My mother passed on this excellent piece from The Week that discusses the psychology of lotteries. It’s well worth reading – it covers all of the ways that lotteries exploit our mental and emotional weaknesses. But the lead paragraph has one of the most confusing explanations of a lottery that I’ve ever seen. For context, the basic idea behind a lottery is to sell n tickets for $Z apiece, and award the winning ticket some amount $X that is much less that n times $Z. One person wins a big cash prize, and you make a tidy profit. That’s the underlying grift behind all the mind games lottery organizers play. But according to The Week (and the underlying Nautilus post) it’s not how the Powerball drawing on May 18th, 2013 worked:
To grasp how unlikely it was for Gloria C. MacKenzie, an 84-year-old Florida widow, to have won the $590 million Powerball lottery in May, Robert Williams, a professor who studies lotteries, offers this scenario: Head down to your local convenience store, slap $2 on the counter, and fill out a six-numbered Powerball ticket. It will take you about 10 seconds. To get your chance of winning down to a coin toss, or 50 percent, you will need to spend 12 hours a day, every day, filling out tickets for the next 55 years. It’s going be expensive. You will have to plunk down your $2 at least 86 million times.
Williams could have simply said the odds of winning the $590 million jackpot were 1 in 175 million. But that wouldn’t register. “People just aren’t able to grasp 1 in 175 million,” Williams says.
If the jackpot is $590 million, and the odds are 1 in 175 million, then each ticket has an expected value of $3.37. At $2 per ticket, you make a profit, on average, of $1.37 for each ticket you buy. Taken at face value, these numbers imply the folks running Powerball (a cabal with the lovely moniker of “Multi-State Lottery Association”, which is for some reason abbreviated MUSL) lost money on that drawing. There are tons of caveats here: to play the eponymous “powerball” costs an extra dollar, and taking the money all at once reduced MacKenzie’s payout to $370.8 million.* But if these details matter, then they should have been clarified. I’m assuming the real issue is an error in the probability of winning, but a lazy Google search was unable to confirm that.
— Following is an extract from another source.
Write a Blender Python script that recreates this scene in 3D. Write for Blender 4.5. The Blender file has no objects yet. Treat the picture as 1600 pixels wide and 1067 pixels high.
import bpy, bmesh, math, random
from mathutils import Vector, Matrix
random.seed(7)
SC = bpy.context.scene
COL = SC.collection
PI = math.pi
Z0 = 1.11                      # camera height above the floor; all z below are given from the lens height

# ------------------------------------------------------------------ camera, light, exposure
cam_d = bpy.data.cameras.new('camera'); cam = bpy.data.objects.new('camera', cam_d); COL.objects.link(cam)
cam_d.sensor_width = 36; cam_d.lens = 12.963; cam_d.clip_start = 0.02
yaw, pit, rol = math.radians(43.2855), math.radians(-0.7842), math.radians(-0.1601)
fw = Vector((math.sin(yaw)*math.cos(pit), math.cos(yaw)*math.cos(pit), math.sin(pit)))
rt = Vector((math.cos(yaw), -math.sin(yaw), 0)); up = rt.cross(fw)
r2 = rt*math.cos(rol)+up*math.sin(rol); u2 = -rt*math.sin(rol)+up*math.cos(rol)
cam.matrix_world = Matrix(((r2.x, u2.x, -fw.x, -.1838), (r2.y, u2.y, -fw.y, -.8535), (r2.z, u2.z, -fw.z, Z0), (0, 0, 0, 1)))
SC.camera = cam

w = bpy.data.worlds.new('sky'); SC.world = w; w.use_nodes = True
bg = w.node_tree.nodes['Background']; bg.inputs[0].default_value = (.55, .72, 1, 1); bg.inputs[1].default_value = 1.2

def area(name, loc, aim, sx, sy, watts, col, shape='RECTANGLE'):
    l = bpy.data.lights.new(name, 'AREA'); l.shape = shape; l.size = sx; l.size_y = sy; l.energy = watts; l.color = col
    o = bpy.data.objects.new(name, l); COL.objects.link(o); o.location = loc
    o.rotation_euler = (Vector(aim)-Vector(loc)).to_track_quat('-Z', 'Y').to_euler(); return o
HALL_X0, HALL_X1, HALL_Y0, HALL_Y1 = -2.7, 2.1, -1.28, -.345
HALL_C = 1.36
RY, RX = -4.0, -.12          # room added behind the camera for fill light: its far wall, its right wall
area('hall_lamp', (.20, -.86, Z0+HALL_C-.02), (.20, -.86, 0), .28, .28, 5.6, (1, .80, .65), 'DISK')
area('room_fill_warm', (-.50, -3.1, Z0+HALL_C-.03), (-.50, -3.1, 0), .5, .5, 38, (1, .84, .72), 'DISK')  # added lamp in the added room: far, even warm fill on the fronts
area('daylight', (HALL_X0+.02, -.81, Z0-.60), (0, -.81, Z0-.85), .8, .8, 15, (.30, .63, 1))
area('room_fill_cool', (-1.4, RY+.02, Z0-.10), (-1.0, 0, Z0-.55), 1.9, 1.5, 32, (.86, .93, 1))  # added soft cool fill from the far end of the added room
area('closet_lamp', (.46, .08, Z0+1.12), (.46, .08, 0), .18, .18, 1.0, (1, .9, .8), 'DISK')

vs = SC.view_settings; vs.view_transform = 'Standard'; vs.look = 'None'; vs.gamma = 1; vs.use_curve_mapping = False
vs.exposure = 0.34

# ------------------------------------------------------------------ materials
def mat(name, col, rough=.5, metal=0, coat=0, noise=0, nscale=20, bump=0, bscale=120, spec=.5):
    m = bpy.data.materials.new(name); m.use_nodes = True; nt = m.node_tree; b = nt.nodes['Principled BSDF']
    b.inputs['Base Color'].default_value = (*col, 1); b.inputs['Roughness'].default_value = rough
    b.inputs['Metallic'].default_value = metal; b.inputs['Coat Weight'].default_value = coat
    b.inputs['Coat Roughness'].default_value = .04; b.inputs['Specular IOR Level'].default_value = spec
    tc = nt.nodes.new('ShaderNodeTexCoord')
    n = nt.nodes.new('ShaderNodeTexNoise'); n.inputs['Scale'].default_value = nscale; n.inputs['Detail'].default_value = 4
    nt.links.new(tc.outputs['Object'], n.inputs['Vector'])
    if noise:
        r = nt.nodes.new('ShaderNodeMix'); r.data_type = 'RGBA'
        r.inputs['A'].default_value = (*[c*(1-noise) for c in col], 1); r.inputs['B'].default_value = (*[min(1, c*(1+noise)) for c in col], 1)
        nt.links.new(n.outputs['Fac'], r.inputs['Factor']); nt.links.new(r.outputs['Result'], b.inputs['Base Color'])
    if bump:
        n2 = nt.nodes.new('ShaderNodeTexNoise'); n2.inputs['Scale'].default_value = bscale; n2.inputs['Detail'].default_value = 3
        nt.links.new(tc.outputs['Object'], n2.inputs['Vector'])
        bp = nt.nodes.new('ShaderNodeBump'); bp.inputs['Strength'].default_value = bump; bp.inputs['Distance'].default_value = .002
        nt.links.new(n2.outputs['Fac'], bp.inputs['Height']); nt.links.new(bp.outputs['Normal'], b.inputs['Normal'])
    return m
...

Irrespective of the cause, this is an extremely telling error to make in an article about why we (foolishly) play the lottery. The author himself couldn’t do the math to see that the numbers implied that the expected profit from the example lottery was positive. This actually shows that Robert Williams is on the wrong track! It’s not just that people can’t understand small probabilities – in general, we can’t compute expected values either.
Knew the numbers were wrong when I read them. Started doing a basic calculation in my head while reading the story (that your mom handed me in bed) and promptly fell asleep.